> _Written problem_: Reproduce, character for character, the lines below from the first through the one with "sin, cos = math.sin, math.cos". Leave pictures out.

[Dataset rows]
┌────────

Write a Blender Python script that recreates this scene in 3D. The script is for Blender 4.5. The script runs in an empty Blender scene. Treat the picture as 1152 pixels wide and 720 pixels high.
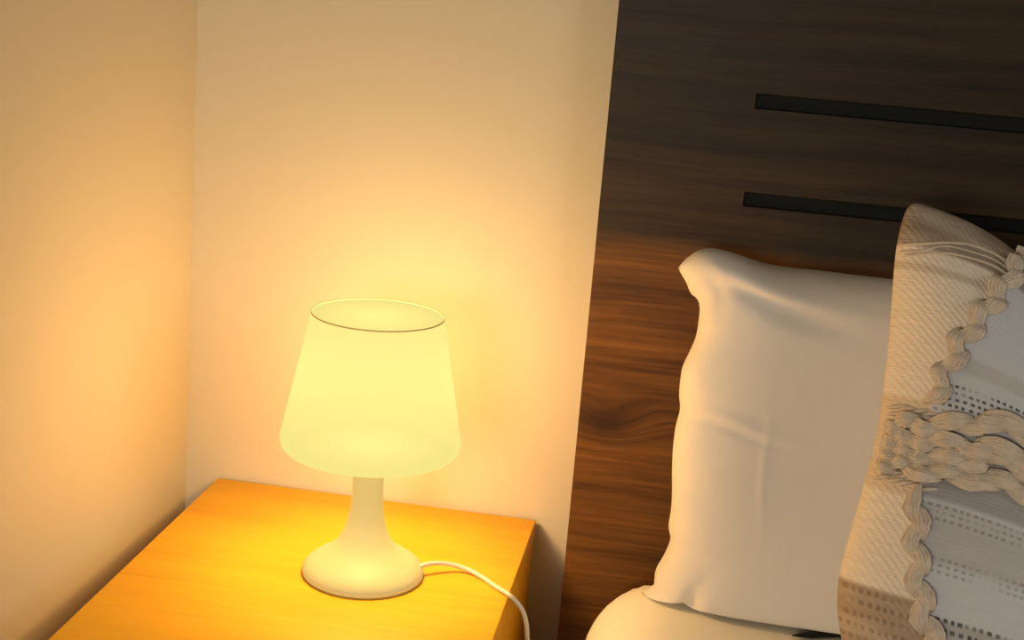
import bpy, bmesh, math, random
from mathutils import Vector, Matrix, noise
from mathutils.bvhtree import BVHTree
random.seed(7)
SC = bpy.context.scene
COL = SC.collection
PI = math.pi
sin, cos = math.sin, math.cos

# ------------------------------------------------------------------ camera
F, YAW, PITCH, ROLL = 1556.8, 0.1294, -0.2416, 0.083
CAM = Vector((0.6041, -1.581, 1.1373))
def cam_axes():
    Rz = Matrix.Rotation(YAW, 3, 'Z')
    f = Rz @ Vector((0, cos(PITCH), sin(PITCH)))
    u = Rz @ Vector((0, -sin(PITCH), cos(PITCH)))
    r = Rz @ Vector((1, 0, 0))
    c, s = cos(ROLL), sin(ROLL)
    return c * r + s * u, -s * r + c * u, f
CR, CU, CF = cam_axes()
cd = bpy.data.cameras.new('camera')
cam = bpy.data.objects.new('camera', cd)
COL.objects.link(cam)
M3 = Matrix((CR, CU, -CF)).transposed()
cam.matrix_world = Matrix.Translation(CAM) @ M3.to_4x4()
cd.sensor_width = 36
cd.lens = F / 1152 * 36
cd.clip_start = 0.02
SC.camera = cam
def on_plane(px, py, p0, n):
    """where the photo's sight line through a pixel meets a real plane of the room"""
    d = CF + CR * ((px - 576) / F) - CU * ((py - 360) / F)
    t = (p0 - CAM).dot(n) / d.dot(n)
    return CAM + d * t
def to_px(p):
    v = p - CAM
    w = v.dot(CF)
    return 576 + F * v.dot(CR) / w, 360 - F * v.dot(CU) / w

# ------------------------------------------------------------------ helpers
def thing(name, label, cat, loc=(0, 0, 0), group=None):
    o = bpy.data.objects.new(name, None)
    COL.objects.link(o)
    o.location = loc
    o.empty_display_size = .05
    o['label'] = label; o['category'] = cat
    if group: o['group'] = group
    return o
def tag(o, label, cat):
    o['label'] = label; o['category'] = cat
    return o
def mesh_obj(name, bm, mats, parent=None, smooth=True, label=None):
    bmesh.ops.recalc_face_normals(bm, faces=bm.faces[:])
    me = bpy.data.meshes.new(name)
    bm.to_mesh(me); bm.free()
    for m in (mats if isinstance(mats, (list, tuple)) else [mats]): me.materials.append(m)
    for p in me.polygons: p.use_smooth = smooth
    o = bpy.data.objects.new(name, me)
    COL.objects.link(o)
    if parent:
        o.parent = parent
        o.matrix_parent_inverse = Matrix.Translation(-Vector(parent.location)) if parent.type == 'EMPTY' else Matrix.Translation(-world_loc(parent))
    if label: o['label'] = label
    return o
def world_loc(o):
    return Vector(o.location)
def add_box(bm, a, b, mi=0):
    vs = [bm.verts.new((x, y, z)) for x in (a[0], b[0]) for y in (a[1], b[1]) for z in (a[2], b[2])]
    for q in ((0, 1, 3, 2), (4, 6, 7, 5), (0, 4, 5, 1), (2, 3, 7, 6), (0, 2, 6, 4), (1, 5, 7, 3)):
        f = bm.faces.new([vs[i] for i in q]); f.material_index = mi
def bevel(o, w, seg=2):
    m = o.modifiers.new('bevel', 'BEVEL')
    m.width = w; m.segments = seg; m.limit_method = 'ANGLE'
    return o
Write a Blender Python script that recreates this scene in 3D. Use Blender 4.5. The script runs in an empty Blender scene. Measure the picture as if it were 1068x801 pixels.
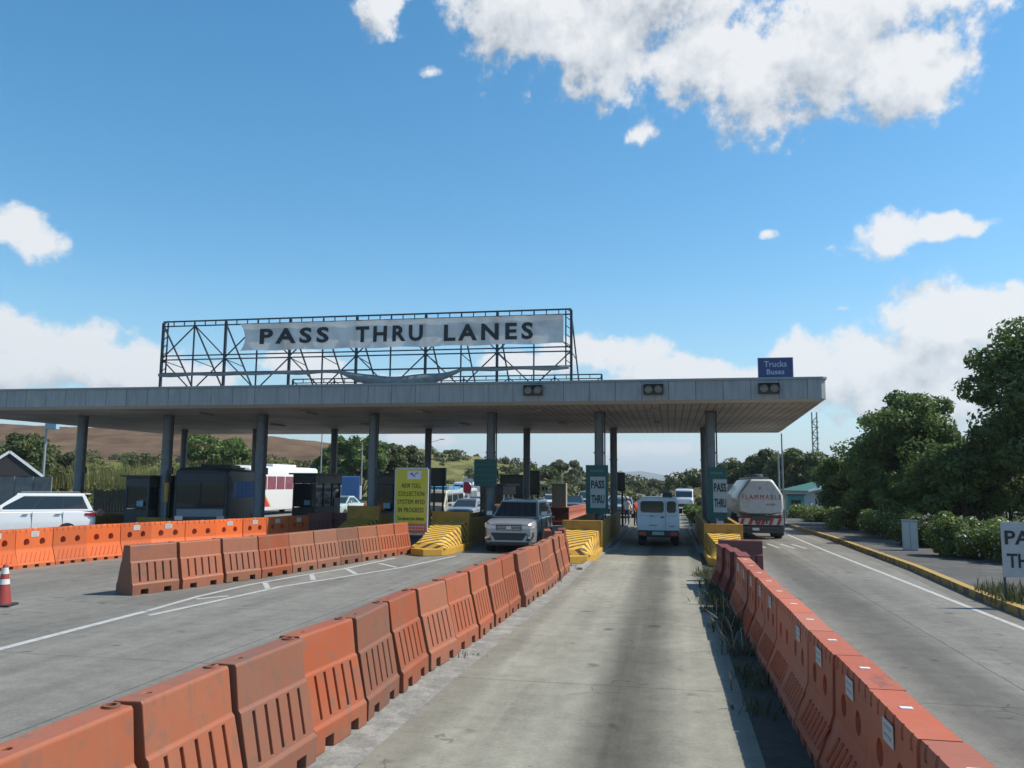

└────────

> _Response to this exercise_:
Write a Blender Python script that recreates this scene in 3D. The script is for Blender 4.5. The script runs in an empty Blender scene. Treat the picture as 1152 pixels wide and 720 pixels high.
import bpy, bmesh, math, random
from mathutils import Vector, Matrix, noise
from mathutils.bvhtree import BVHTree
random.seed(7)
SC = bpy.context.scene
COL = SC.collection
PI = math.pi
sin, cos = math.sin, math.cos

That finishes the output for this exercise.